O prazo de vigência também compõe a estratégia de minimizar os riscos internacionais. O Inovar Auto entrou em vigor em 2013 e acaba em 2017. O período curto dificulta as ofensivas na OMC, já que a finalização de um processo pode se estender por anos. Ou seja, caso os europeus decidam pelo painel agora, a decisão deve sair praticamente junto com o fim do programa. O que os reclamantes querem evitar, porém, é uma prorrogação das medidas e ainda garantir que a reprovação internacional desestimule a reprodução de medidas do gênero em outros países.

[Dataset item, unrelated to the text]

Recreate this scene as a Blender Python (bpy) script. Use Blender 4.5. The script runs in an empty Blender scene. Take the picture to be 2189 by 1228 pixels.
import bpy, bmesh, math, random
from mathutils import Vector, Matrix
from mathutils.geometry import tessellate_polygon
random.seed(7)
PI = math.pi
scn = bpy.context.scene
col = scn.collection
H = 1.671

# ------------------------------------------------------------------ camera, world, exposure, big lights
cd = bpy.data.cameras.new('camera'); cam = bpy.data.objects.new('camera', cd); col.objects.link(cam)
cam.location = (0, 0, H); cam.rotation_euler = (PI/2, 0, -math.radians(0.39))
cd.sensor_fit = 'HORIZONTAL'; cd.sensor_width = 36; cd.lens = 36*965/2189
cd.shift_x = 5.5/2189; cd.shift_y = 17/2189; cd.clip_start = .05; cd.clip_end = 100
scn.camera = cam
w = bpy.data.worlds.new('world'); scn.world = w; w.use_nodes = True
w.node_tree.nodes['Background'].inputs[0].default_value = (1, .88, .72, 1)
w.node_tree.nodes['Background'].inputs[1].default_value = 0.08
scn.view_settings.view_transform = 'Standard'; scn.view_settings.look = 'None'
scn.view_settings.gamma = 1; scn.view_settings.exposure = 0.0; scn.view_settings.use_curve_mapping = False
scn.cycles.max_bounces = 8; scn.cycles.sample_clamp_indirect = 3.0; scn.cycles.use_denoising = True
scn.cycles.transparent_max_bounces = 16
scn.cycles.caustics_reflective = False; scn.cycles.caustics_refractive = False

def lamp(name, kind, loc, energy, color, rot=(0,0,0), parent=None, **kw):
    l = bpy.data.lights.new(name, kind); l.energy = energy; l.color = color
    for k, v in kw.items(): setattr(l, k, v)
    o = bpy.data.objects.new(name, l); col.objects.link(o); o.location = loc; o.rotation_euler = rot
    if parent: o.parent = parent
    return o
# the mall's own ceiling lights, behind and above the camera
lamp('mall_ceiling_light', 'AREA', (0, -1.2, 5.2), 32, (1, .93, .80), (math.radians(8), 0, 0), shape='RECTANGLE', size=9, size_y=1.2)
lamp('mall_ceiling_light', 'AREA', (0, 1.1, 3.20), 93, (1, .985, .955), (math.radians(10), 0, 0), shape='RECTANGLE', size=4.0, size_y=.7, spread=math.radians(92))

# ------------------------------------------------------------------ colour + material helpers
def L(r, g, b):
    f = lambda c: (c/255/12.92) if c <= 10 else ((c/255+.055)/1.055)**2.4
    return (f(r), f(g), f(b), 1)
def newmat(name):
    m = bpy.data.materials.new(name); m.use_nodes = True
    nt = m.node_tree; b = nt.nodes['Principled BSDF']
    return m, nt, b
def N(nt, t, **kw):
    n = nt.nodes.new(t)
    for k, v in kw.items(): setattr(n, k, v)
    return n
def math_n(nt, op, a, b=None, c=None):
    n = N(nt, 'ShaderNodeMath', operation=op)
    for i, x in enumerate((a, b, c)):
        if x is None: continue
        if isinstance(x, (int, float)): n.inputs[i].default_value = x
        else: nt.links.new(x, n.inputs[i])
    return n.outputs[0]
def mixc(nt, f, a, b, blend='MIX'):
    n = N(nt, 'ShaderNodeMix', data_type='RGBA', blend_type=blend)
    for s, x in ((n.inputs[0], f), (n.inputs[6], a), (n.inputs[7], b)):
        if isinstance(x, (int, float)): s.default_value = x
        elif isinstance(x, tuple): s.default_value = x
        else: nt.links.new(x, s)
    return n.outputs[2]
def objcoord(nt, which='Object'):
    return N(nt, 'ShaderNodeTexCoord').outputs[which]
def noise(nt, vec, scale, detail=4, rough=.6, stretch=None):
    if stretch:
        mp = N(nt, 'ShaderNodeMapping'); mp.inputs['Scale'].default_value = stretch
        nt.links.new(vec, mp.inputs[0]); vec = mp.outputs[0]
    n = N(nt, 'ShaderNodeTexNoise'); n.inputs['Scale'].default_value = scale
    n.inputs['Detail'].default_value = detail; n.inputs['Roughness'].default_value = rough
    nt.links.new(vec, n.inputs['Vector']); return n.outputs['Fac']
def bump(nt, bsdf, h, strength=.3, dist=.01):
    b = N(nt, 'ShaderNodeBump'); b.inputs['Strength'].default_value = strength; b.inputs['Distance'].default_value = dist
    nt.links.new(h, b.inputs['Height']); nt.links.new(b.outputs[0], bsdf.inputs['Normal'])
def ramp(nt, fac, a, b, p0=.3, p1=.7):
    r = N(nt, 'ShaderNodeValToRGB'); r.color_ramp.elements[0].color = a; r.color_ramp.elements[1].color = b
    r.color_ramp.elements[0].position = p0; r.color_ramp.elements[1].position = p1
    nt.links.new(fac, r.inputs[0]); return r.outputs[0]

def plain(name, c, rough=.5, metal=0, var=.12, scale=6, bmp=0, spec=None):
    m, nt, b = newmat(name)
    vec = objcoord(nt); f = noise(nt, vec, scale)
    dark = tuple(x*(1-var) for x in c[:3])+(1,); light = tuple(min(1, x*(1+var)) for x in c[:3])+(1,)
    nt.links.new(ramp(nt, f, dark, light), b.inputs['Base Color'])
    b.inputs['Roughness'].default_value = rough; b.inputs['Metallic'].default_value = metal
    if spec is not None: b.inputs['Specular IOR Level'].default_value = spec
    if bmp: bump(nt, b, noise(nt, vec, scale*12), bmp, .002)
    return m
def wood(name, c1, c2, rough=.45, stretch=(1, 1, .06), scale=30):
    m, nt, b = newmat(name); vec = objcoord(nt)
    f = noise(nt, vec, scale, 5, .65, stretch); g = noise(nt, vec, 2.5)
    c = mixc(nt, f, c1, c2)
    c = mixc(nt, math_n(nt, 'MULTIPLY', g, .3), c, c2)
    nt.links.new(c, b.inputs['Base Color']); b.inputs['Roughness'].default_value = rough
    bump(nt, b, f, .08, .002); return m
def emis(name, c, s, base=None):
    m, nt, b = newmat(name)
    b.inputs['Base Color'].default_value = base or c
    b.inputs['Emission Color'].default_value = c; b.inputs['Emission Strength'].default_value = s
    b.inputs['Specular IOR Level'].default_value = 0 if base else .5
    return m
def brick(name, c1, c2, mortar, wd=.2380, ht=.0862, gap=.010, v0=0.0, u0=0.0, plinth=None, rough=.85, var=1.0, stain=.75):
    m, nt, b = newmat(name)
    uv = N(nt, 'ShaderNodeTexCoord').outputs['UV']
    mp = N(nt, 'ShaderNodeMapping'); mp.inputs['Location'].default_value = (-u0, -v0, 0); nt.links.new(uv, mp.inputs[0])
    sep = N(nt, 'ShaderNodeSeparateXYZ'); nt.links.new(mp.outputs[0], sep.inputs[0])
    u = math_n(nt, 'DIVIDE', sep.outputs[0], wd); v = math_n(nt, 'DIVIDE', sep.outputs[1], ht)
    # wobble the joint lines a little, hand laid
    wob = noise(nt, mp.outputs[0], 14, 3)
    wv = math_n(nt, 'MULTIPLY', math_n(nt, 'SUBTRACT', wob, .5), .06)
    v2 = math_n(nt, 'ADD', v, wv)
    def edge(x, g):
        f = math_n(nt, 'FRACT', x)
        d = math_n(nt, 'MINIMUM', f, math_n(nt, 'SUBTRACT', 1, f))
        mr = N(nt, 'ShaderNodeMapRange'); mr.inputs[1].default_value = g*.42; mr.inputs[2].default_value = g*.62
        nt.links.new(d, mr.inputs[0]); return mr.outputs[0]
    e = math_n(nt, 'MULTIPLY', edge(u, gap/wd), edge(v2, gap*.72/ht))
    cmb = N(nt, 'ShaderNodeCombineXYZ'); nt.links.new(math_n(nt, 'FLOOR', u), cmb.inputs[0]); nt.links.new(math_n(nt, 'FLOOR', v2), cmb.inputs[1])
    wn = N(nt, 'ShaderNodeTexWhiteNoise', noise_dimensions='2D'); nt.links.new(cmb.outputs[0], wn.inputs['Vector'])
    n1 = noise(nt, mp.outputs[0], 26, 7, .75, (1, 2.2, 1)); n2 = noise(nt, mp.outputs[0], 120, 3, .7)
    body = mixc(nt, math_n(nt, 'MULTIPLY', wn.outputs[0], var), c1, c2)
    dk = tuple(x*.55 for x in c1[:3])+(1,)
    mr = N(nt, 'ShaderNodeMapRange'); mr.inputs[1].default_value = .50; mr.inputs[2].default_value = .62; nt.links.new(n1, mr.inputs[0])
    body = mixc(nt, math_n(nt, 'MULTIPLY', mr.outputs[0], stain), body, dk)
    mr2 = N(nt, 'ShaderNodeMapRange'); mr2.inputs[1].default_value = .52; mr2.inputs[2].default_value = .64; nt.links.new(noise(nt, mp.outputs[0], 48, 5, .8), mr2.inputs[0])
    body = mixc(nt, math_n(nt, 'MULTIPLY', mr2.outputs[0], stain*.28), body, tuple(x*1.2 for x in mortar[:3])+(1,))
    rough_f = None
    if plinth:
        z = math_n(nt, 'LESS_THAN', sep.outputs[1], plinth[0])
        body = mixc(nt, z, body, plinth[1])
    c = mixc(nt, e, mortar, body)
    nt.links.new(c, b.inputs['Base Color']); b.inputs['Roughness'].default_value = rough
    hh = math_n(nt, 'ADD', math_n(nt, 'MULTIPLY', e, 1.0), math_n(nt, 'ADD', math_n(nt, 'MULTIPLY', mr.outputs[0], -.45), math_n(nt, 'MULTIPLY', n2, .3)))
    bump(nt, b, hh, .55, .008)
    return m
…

Representantes da Anfavea já sinalizaram ao governo que estão prontos para começar as negociações da segunda etapa do Inovar Auto. Executivos de montadoras admitiram à DINHEIRO que a ofensiva na OMC deve pautar a nova fase do regime automotivo, além de causar constrangimento nos esforços do setor para abrir novos mercados com acordos bilaterais no futuro. Enquanto não se resolve a disputa internacional, o clima é de preocupação no setor. Uma dor de cabeça a mais aos executivos que já lutam contra uma retração de 10% no mercado neste ano, ao mesmo tempo em que tentam acompanhar as demandas de investimento impostas pelo próprio Inovar Auto.